Wenn nicht einmal mehr das möglich ist, dann frage ich mich, was diese Experten hinter geschlossener Tür mit Kali + Salz zu reden hatten. Wo bleibt hier die Transparenz?

Warum moderiert man ein Verfahren so ab? Warum sind die Menschen, die eine andere Lösung bevorzugen, nicht zugelassen worden, dieses Modell am runden Tisch vorzustellen? Nicht einmal das war mehr möglich.

Der runde Tisch hat aber im letzten Jahr beschlossen, dass man genau dies prüfen soll. Das war ein Beschluss des runden Tisches, der dann von Herrn Prof. Brinckmann in einer anderen stillen Kammer abmoderiert wurde. Auch das gehört zur Wahrheit. Das muss man hier auch einmal aussprechen können.

Vor einem solchen Hintergrund fallen hier wesentliche und wichtige Entscheidungen für die Zukunft. Ich bin mir sicher, dass wir, wenn man neutral und wissenschaftlich an die Angelegenheit herangehen würde, auch Ergebnisse bekommen würden, die wir dann bewerten könnten. Wenn man am Ende zu dem Ergebnis kommen sollte, die Pipeline ist der einzige Weg, dann wird das das Ergebnis sein. Ich habe gewisse Zweifel daran, dass das so sein wird. Aber im Moment haben wir nichts anderes als die Ansage von Kali + Salz: Der andere Weg geht nicht, weil wir beschlossen haben, dass er nicht geht, weil wir befunden haben, dass er zu teuer wäre, und weil wir ihn nicht wollen. – Das ist die Haltung des Unternehmens. Damit ist das abmoderiert worden. Damit hat es auch der runde Tisch abmoderiert.

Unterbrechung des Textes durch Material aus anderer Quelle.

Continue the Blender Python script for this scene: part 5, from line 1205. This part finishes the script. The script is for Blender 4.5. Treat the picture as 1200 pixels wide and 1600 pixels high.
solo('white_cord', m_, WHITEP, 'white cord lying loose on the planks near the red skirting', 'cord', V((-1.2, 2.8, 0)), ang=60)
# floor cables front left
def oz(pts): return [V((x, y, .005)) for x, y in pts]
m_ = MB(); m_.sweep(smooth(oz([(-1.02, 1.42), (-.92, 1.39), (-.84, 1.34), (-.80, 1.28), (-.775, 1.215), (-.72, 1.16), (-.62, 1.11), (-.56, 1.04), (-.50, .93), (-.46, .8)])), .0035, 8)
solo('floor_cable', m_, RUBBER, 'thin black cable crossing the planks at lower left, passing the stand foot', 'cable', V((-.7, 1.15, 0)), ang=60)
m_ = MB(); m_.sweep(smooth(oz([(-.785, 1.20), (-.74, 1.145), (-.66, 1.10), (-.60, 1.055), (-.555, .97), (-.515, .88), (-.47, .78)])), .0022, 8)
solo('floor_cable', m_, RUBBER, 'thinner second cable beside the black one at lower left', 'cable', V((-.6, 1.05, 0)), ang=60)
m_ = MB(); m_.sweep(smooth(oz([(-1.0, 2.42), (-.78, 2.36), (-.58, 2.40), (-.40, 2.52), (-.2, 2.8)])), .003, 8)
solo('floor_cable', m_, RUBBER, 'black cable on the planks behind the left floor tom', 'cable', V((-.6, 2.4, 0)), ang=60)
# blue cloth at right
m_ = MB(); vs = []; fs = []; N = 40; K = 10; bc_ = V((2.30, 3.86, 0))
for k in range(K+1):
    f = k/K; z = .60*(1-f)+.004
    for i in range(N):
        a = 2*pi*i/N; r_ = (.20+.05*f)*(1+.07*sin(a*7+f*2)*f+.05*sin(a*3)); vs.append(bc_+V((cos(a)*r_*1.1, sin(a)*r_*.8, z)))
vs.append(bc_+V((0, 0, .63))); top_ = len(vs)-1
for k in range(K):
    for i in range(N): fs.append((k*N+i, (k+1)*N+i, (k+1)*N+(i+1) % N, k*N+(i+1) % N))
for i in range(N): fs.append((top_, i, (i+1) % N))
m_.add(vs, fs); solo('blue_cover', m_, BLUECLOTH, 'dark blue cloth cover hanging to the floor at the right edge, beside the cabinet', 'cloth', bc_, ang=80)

Nichts anderes ist geschehen. Wer das nicht glaubt, mag das in den Protokollen nachlesen. Wer das nicht glaubt, mag nachfragen, wie das mit der Anhörung der Experten gewesen ist. Ich glaube, das ist ein Zustand, den wir nicht verantworten können, wenn wir ordentlich mit den Arbeitsplätzen und mit unserer Umwelt umgehen wollen. Genau darum geht es.